George Dandin. My favorite in this group, a loveless marriage, infidelity, marital tricks, a man humiliated by his wife, this is less comedy/farce with a happy resolution and more genuinely dark.
The Miser. The only one in this collection I had read before (and re-read in this collection), is a classic, Harpagon is a miser, trying to organize his life—and family’s—to maximize money while his children are trying to thwart him with their pursuit of love. Mistaken identities, misunderstandings, tricks abound.
The Would Be Gentleman. I was particularly excited to read this because I loved the 2007 film Molière and only after reading this realized much of it was a retelling of this play but putting Moliére into it as a character with a mixture of Tartuffe and The School for Husband and many more. An idiotic nouveau riche hires a series of tutors so he can woo a woman who has no interest him, he is betrayed by all. In some ways it is really silly and rather than a satire of class/aristocracy in many ways reinforces it and criticizes someone for trying to change the existing order. But still fun.

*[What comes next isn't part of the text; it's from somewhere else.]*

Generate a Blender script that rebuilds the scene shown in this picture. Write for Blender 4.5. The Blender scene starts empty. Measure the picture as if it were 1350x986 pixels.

Scapin the Schemer. Clever servant, sons who want to marry for love, fathers focused on money, I actually didn’t love this one nearly as much as I wanted to—it felt like I had read a lot of it before and it did not add anything distinctive.
And now I’ve read (and in many cases re-read) every Molière play that is currently in print in English. There are a few more in the Delphi Classics complete collection on Kindle that are probably both lower quality plays and lower quality translations. But as an inveterate completist I might get to them one day.